I'm Irish, and there's a lot of this in our society. It was much more accepted in my parents generation, and appears to be reducing a little bit as we become a richer society.

I heard from an Irish colleague (I'm a Brazilian expat in Dublin) that this attitude, in particular towards taxes, changed after the independence from the UK.
So yes and no. My parents are pretty old (they had kids late) and they really don't like telling revenue (the taxman) anything, and would be inclined to overlook tax avoidance and whatnot. My wife's parents are of a similar age, and also similar on this.

Now, all of them were born a generation after independence, so it's definitely not just that.

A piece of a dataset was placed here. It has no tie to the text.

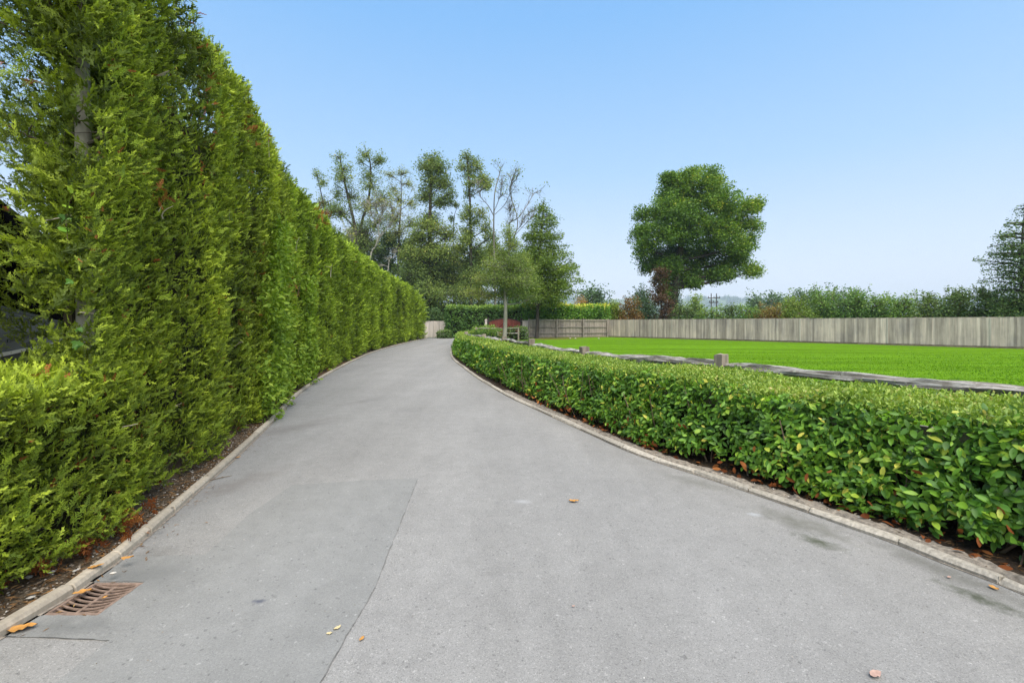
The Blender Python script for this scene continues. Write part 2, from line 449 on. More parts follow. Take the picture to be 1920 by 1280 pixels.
M['iron'] = plain('rusty_iron', (.25, .17, .125), .75, .3, .15, .4, 30, (1, 1, 1), .3)
M['shaded_silt'] = plain('shaded_drain_silt', (.012, .010, .008), .95, .1)  # silt darkened: shade of a deeper pit put into its colour
# timber
M['fence_board'] = plain('weathered_fence_board', (.49, .40, .335), .9, .1, 0, .28, 3.5, (3, 3, .22), .2, .30, .30)
M['fence_board_back'] = plain('fence_board_rear', (.29, .245, .20), .9, .1, 0, .35, 3.5, (3, 3, .25), .2, .2, .25)
M['fence_rail'] = plain('fence_rail', (.26, .22, .18), .9, .1, 0, .35, 5, (.3, 1, 1), .2, .15)
M['fence_pale'] = plain('pale_fence_board', (.50, .43, .36), .9, .1, 0, .25, 3, (3, 3, .3), .2, .15)
M['gravel_board'] = plain('gravel_board', (.20, .15, .11), .9, .1, 0, .4, 4, (1, 1, 1), .2, .2)
M['gate_red'] = plain('red_brown_gate_timber', (.17, .036, .022), .55, .35, 0, .25, 4, (3, 3, .3), .1, .12)
M['gate_dark'] = plain('dark_gate_post', (.035, .024, .02), .6, .3)
def split_wood():
    m, nt, b, out = nmat('weathered_split_oak')
    tc = N(nt, 'TexCoord'); co = tc.outputs['Object']
    oi = N(nt, 'ObjectInfo'); va = N(nt, 'VectorMath', operation='ADD')
    sc_ = N(nt, 'VectorMath', operation='SCALE', Scale=53.0); cx = N(nt, 'CombineXYZ')
    nt.links.new(oi.outputs['Random'], cx.inputs[1]); nt.links.new(cx.outputs[0], sc_.inputs[0])
    nt.links.new(co, va.inputs[0]); nt.links.new(sc_.outputs[0], va.inputs[1]); co = va.outputs[0]
    fine = noise(nt, co, 14, 6, .7, (.16, 2.2, 2.2))
    c = ramp(nt, fine, [(.30, (.06, .05, .042)), (.43, (.19, .16, .13)), (.54, (.37, .335, .29)), (.70, (.58, .55, .50))])
    blot = noise(nt, co, 5, 5, .65)
    c = mix(nt, ramp(nt, blot, [(.54, (0,)), (.66, (.7,))]), c, (.17, .14, .11))
    lich = noise(nt, co, 21, 4, .7)
    c = mix(nt, ramp(nt, lich, [(.6, (0,)), (.68, (.8,))]), c, (.46, .45, .36))
    nt.links.new(c, b.inputs['Base Color']); b.inputs['Roughness'].default_value = .9; b.inputs['Specular IOR Level'].default_value = .15
    bump(nt, b, fine, .8, .02)
    return m
M['rail'] = split_wood()
M['rail_post'] = plain('oak_post', (.25, .205, .155), .9, .1, 0, .45, 6, (2.5, 2.5, .25), .5, .15)
# vehicle
M['black_paint'] = plain('black_vehicle_paint', (.006, .006, .007), .9, .0, 0, .1, 3)
M['grey_paint'] = plain('grey_vehicle_paint', (.15, .15, .155), .5, .2, .0, .1, 3)
M['stripe_paint'] = plain('charcoal_stripe_paint', (.012, .012, .013), .5, .15, 0, .1, 3)
M['chrome'] = plain('brushed_trim', (.5, .5, .5), .3, .5, .8, .1, 3)
M['skirt'] = plain('dark_skirt', (.030, .025, .020), .6, .3, 0, .2, 3)
M['glass'] = plain('dark_glass', (.004, .004, .005), .8, .0, 0, .05, 2)
M['tyre'] = plain('tyre_rubber', (.015, .015, .015), .85, .2, 0, .2, 10)
M['amber'] = plain('amber_lens', (.16, .045, .01), .6, .2, 0, .1, 10)
M['metal'] = plain('galvanised_metal', (.35, .35, .35), .5, .4, .6, .2, 6)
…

However, when the government has historically not given a crap about you (as the British government did not), it leads to a disconnect from the society and institutions that increases the probability that you'll be OK with tax dodging and not have as much trust in the overall society (because historically, it didn't care about you).

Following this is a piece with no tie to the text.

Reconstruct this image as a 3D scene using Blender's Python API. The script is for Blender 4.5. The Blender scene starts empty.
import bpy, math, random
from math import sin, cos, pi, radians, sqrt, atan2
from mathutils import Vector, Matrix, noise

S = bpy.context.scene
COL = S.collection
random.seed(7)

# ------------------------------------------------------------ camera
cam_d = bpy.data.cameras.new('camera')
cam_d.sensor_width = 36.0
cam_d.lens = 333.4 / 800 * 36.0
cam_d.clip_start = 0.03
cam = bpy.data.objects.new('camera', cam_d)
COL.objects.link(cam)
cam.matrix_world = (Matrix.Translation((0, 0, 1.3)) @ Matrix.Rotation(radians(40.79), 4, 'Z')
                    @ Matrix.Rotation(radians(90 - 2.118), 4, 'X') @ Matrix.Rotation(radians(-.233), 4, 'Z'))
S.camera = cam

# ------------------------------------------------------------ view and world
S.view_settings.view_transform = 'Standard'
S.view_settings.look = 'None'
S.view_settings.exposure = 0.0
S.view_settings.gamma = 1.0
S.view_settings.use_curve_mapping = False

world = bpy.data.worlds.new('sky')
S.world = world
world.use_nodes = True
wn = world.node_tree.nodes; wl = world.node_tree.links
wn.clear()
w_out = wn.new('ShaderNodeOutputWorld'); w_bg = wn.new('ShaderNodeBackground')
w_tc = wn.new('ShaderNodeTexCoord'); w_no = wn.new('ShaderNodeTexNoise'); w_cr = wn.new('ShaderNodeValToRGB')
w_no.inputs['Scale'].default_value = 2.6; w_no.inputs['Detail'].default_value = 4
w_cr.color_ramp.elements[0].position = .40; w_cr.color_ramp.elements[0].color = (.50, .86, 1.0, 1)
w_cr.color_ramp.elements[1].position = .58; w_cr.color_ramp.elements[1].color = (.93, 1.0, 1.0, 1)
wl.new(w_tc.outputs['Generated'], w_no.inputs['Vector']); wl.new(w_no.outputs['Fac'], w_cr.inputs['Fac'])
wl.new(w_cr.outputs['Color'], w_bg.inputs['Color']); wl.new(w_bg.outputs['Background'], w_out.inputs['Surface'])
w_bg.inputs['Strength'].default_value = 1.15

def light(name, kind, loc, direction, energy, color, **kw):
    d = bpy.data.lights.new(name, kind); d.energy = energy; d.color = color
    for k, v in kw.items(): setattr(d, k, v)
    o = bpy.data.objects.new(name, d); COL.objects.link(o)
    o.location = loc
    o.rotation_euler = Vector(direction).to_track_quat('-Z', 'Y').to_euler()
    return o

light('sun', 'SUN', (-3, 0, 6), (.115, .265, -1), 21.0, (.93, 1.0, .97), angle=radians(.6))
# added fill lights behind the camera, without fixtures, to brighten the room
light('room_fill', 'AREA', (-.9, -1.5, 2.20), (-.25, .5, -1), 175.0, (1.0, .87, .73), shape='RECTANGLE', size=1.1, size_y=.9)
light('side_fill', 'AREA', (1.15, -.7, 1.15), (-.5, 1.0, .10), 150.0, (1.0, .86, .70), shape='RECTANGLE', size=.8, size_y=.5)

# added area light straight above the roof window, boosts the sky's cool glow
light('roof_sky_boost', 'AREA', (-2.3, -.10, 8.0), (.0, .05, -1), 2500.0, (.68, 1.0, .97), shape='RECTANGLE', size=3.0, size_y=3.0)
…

So, I'd say that it's slowly changing because we're not a colony anymore, but it definitely didn't just disappear in a puff of smoke in 1921.

It has rather less to do with post-colonialism than it does with having a very unethical dominant church for hundreds of years, honestly.

We're the only horrifically-bent country in northern Europe

I'm sorry, what? Like I enjoy a bit of Irish-Catholic bashing as much as the next Irish person (probably more than most, given that I enjoy complaining about the Council of Nicea) but I don't really see how the pre-independence Catholic Church was unethical.

To be fair, though I'm not a fan of the authoritarianism, without the Catholic Church neither of my grand-parents or their parents would have had an education, and indeed the church was the centre of irish social life and community for a very long time.

Like, post-independence, the Church did a lot of dodgy things, but I really don't think you can blame the one organisation which actually provided some services for Irish catholics for our issues with authority.

And it's worth pointing out that much of the remaining corruption in Irish life is at the political level, rather than the bureaucratic level. As an example, you might bribe politicians to get planning permission for a large shopping centre, but you don't have to bribe the passport office for a renewal.

Can you give me some examples of Ireland being horrifically bent?

Edit: incidentally, thank you for Kildare Street!

Yep, Why Nations Fails talks about this a lot.